MDK supports CMSIS-Driver configuration for STM32 devices using STM32CubeMX. This graphical software configuration tool allows you to generate C initialization code using graphical wizards for STMicroelectronics devices.

Simply select the required CMSIS-Driver in the Manage Run-Time Environment window and choose Device:STM32Cube Framework (API):STM32CubeMX. This will open STM32CubeMX for device and driver configuration. Once finished, generate the configuration code and import it into µVision.

For more information, visit the online documentation at keil.com/pack/doc/STM32Cube/General/html/index.html.

Validation Suites for Drivers and RTOS¶

Software packs to validate user-written CMSIS-Drivers or a new implementation of a CMSIS-RTOS are available from keil.com/pack. They contain the source code and documentation of the validation suites along with required configuration files, and examples that show the usage on various target platforms.
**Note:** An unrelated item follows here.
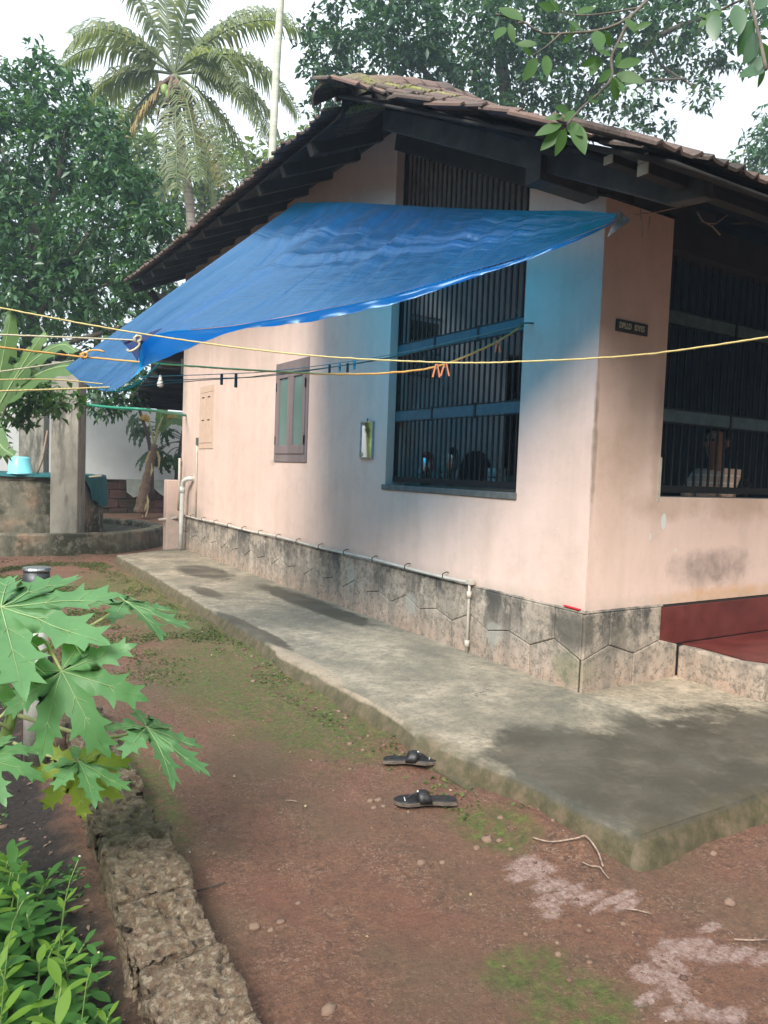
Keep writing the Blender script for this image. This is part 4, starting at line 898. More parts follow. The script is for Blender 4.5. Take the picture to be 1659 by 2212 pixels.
def knot(c, r, mt, label, seed):
    rg = random.Random(seed); m = MB(); pts = []
    for k in range(26):
        a = k*.9; pts.append(c+Vector((math.cos(a)*r, math.sin(a*1.3)*r*.8, math.sin(a)*r))*(.7+.4*rg.random()))
    m.tube(pts, .006, 6); pts2 = [c, c+Vector((.01, -.01, -r*1.5)), c+Vector((-.02, -.01, -r*3)), c+Vector((-.05, 0, -r*3.6)), c+Vector((-.06, 0, -r*3.))]
    if seed == 2: m.tube(catmull(pts2, 10), .007, 6)
    else: m.tube(catmull([c, c+Vector((.03, 0, r*1.6)), c+Vector((.09, -.02, r*1.9)), c+Vector((.12, -.03, r*1.5))], 8), .007, 6)
    o = m.build('rope_knot', M[mt], base=c, smooth=True); tag(o, label, 'knot')
knot(at(182, 768, 4.9), .022, 'rope_orange', 'orange rope knot holding the low tarp corner', 1)
knot(at(297, 733, 4.52), .022, 'rope_cream', 'cream rope knot with hanging loop through the tarp eyelet', 2)
knot(at(1126, 704, 5.12), .014, 'cord_green', 'green cord knot tied round the right end of the upper grille rail', 3)
def peg(px, py, D, mt, label, open_=.35, turn=0., h=.075):
    c = at(px, py, D); t = thing('clothes_peg', label, 'clothes peg', c, 'clothes pegs on the lines')
    sdv = rt.copy(); sdv.rotate(Quaternion((0, 0, 1), turn))
    for s_ in (-1, 1):
        a = c+Vector((0, 0, .008)); e_ = c+sdv*s_*open_*h*.5+Vector((0, 0, -h))
        m = MB(); m.beam(a+sdv*s_*.004, e_, .012, .009, upv=sdv); m.build('peg_leg', M[mt], t, bevel=.001)
    m = MB(); m.tube([c+Vector((0, 0, -.02))-fw*.009, c+Vector((0, 0, -.02))+fw*.009], .007, 8); m.build('spring', M['darkmetal'], t)
peg(943, 789, 4.6, 'peg_orange', 'left one of the two orange pegs side by side on the orange rope', .6, .2)
peg(962, 786, 4.6, 'peg_orange', 'right one of the two orange pegs side by side on the orange rope', .7, .1)
peg(1076, 738, 4.88, 'peg_orange', 'single orange peg nearest the right end of the rope', .55, .3, .07)
peg(479, 810, 4.88, 'peg_dark', 'dark peg in front of the peach wall, leftmost on the cords', .12, 1.2, .065)
peg(510, 809, 4.88, 'peg_dark', 'longer dark teal peg, second from the left on the cords', .15, 1.2, .085)
peg(712, 791, 5.0, 'peg_dark', 'dark peg just right of the brown shuttered window', .12, 1.2, .05)
peg(734, 788, 5.0, 'peg_cyan', 'cyan peg between two dark pegs right of the brown window', .12, 1.2, .045)
peg(751, 787, 5.0, 'peg_dark', 'dark peg between the two cyan pegs', .12, 1.2, .055)
peg(766, 782, 5.0, 'peg_cyan', 'cyan peg, rightmost of the four small pegs', .12, 1.2, .05)

# ------------------------------------------------------------------ things behind the bars
def rx(px, py, x=.35): return on(px, py, 0, x)
ct = thing('wooden_counter', 'narrow brown wooden table standing just inside the barred opening', 'table', (.5, 1.6, .64))
wm = woodmat('brown_table_wood', (.10, .07, .045), (.22, .16, .10))
b = MB(); b.box((.26, .85, 1.355), (.95, 2.55, 1.385)); b.build('table_top', wm, ct)
for (x, y) in ((.3, .9), (.3, 2.5), (.9, .9), (.9, 2.5)): b = MB(); b.box((x-.025, y-.025, .64), (x+.025, y+.025, 1.355)); b.build('leg', wm, ct)
b = MB(); b.box((.8, .9, 1.386), (.95, 2.0, 1.50)); o = b.build('wooden_tray', wm, base=(.87, 1.45, 1.386)); tag(o, 'long low wooden tray at the back of the table behind the bars', 'tray')
def flask(x, y, r, h, body, cap, label):
    t = thing('vacuum_flask', label, 'flask', (x, y, 1.385)); c = (x, y, 1.386)
    b = MB(); b.lathe(c, [(r, 0), (r, h*.78), (r*.7, h*.86)], 16); b.build('flask_body', body, t, smooth=True)
    b = MB(); b.lathe(c, [(r*.78, h*.86), (r*.8, h*.97), (r*.5, h)], 16); b.build('flask_cap', cap, t, smooth=True)
    b = MB(); b.tube(catmull([(x, y-r*.8, 1.386+h*.92), (x, y-r*1.9, 1.386+h*.9), (x, y-r*2.0, 1.386+h*.5), (x, y-r*1., 1.386+h*.35)], 10), .008, 6); b.build('handle', cap, t, smooth=True)
redp = simple('red_plastic', (.28, .03, .03), .4, .15, 20)
flask(.32, 2.28, .05, .30, M['steel'], redp, 'steel flask with a red cap and handle, left one behind the bars')
flask(.32, 1.90, .038, .34, M['steel'], M['black'], 'tall slim steel flask with black handle behind the bars')
prn = simple('printed_carton', (.42, .42, .38), .7, .45, 25)
for i, (y, x, w_, h_, d_, lb) in enumerate(((2.46, .42, .10, .16, .1, 'small upright printed carton nearest the left jamb behind the bars'), (2.30, .55, .09, .22, .1, 'pale carton with round print behind the red capped flask'), (2.36, .40, .05, .26, .04, 'white bottle shaped carton standing among the boxes behind the bars'),
        (1.62, .6, .12, .17, .1, 'grey blue striped box at the middle of the table'), (1.30, .6, .05, .14, .06, 'slim white jar on the table near the right bars'), (1.18, .6, .09, .08, .08, 'low white dish box on the table near the right bars'))):
    b = MB(); b.box((x-d_/2, y-w_/2, 1.386), (x+d_/2, y+w_/2, 1.386+h_)); b.box((x-d_/2-.002, y-w_/2+.01, 1.386+h_*.5), (x-d_/2, y+w_/2-.01, 1.386+h_*.58), 1); b.box((x-d_/2-.002, y-w_/2+.02, 1.386+h_*.15), (x-d_/2, y+w_/2-.02, 1.386+h_*.35), 1)
    o = b.build('carton', [prn, M['black']], base=(x, y, 1.386)); tag(o, lb, 'box')
ch = thing('round_back_chair', 'black round backed chair behind the flasks', 'chair', (1.25, 3.0-.9, .64))
b = MB(); n_ = 20; prof = []
for k in range(n_+1):
    a = math.pi*k/n_; prof.append((1.15, 2.12+.24*math.cos(a)*-1, 1.36+.27*math.sin(a)**.8))
cy = (.78, 2.17); poly = [(cy[0], 2.17+.25*math.cos(math.pi*k/14), 1.30+.42*max(0, math.sin(math.pi*k/14))**.7) for k in range(15)]
b = MB(); b.prism(poly, (.05, 0, 0)); b.build('backrest', M['black'], ch, bevel=.01)
b = MB(); b.box((.85, 1.95, 1.08), (1.35, 2.4, 1.13)); b.build('seat', M['black'], ch, bevel=.01)
for (x, y) in ((.88, 1.98), (.88, 2.37), (1.32, 1.98), (1.32, 2.37)): b = MB(); b.box((x-.02, y-.02, .64), (x+.02, y+.02, 1.085)); b.build('leg', M['black'], ch)
for s_ in (1.96, 2.38): b = MB(); b.box((.80, s_-.015, 1.08), (.83, s_+.015, 1.35)); b.build('back_post', M['black'], ch)
# wall calendar on the inner wall
cal = thing('wall_calendar', 'wall calendar with a picture above rows of dates behind the bars', 'calendar', (.42, 2.59, 2.4))
paper = simple('calendar_paper', (.5, .52, .5), .8, .1, 12); pic = simple('calendar_picture', (.10, .11, .09), .7, .6, 14); ink = simple('calendar_ink', (.05, .06, .08), .8, .2, 30)
b = MB(); b.box((.2, 2.592, 2.42), (.645, 2.597, 2.97)); b.build('page', paper, cal)
b = MB(); b.box((.225, 2.588, 2.745), (.62, 2.5915, 2.93)); b.build('picture', pic, cal)
b = MB(); b.tube([(.19, 2.585, 2.975), (.655, 2.585, 2.975)], .008, 6); b.build('top_rod', M['tin'], cal); b = MB(); b.tube([(.19, 2.585, 2.415), (.655, 2.585, 2.415)], .008, 6); b.build('bottom_rod', M['tin'], cal)
RX = RY
k = 1
for r_ in range(5):
    row = '  '.join('%2d' % (k+i) for i in range(7) if k+i <= 31); k += 7
    flat_text(row, .05, (.42, 2.590, 2.69-.055*r_), RX, ink, cal, 'dates', sx=.9, ext=.001)
sw = on(1110, 838, 0, 3.48); b = MB(); b.box((3.47, sw.y-.14, sw.z-.07), (3.5, sw.y+.14, sw.z+.07)); o = b.build('switch_board', M['black'], base=tuple(sw)); tag(o, 'small dark switch board on the inner wall behind the bars', 'switch board')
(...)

The CMSIS-Driver validation suite performs the following tests: - Generic validation of API function calls - Validation of configuration parameters - Validation of communication with loopback tests - Validation of communication parameters such as baudrate - Validation of event functions

The test results can be printed to a console, output via ITM printf, or output to a memory buffer. Refer to the Driver Validation section in the documentation at arm-software.github.io/CMSIS_5/Driver/html/driverValidation.html.

The CMSIS-RTOS validation suite performs generic validation of various RTOS features. The test cases verify the functional behavior, test invalid parameters and call management functions from ISR.

The validation output can be printed to a console, output via ITM printf, or output to a memory buffer. Refer to the section RTOS Validation in the documentation at arm-software.github.io/CMSIS_5/RTOS2/html/rtosValidation.html.